Mendelssohn Symphony No 2, 'Lobgesang'

A fitting climax to Frieder Bernius’s survey of Mendelssohn’s choral works

Author: 
Edward Greenfield

Mendelssohn Symphony No 2, 'Lobgesang'

  • Symphony No. 2, 'Hymn of Praise'

Mendelssohn’s Hymn of Praise was hugely popular in the 19th century, generally performed as a completely choral work without the three introductory orchestral movements. The opening could not be more striking: the theme that is later associated with the idea “All that hath life and breath, praise ye the Lord”. The present recording under Frieder Bernius also relies on the work’s choral qualities rather than the symphonic.
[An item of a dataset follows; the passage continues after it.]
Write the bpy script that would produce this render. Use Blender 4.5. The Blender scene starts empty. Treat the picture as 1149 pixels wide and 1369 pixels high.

The work was originally written in 1840 to celebrate the 400th anniversary of the invention of movable type, and Mendelssohn for many years refused to let it be published; it finally appeared posthumously as his Op 90.
This recording is designed to crown Bernius’s series of Mendessohn’s choral works, and offers a fitting climax. Though the soprano of Christiane Karg initially sounds too shallow in her first solo, she comes into her own in the duet “I waited for the Lord”. The great moment which follows is set to the words “Die Nacht ist vergangen” (“the night has departed”) – a moment which should send a thrill, as it certainly does in this recording. The final fugue is impressive too, very clearly defined here, with a final resounding reference to the “All that hath life and breath” theme. Mendelssohn was a superb craftsman, and though this work has sometimes been dismissed as being shallow, fashions happily are changing to allow the beauties of Lobgesang to be appreciated.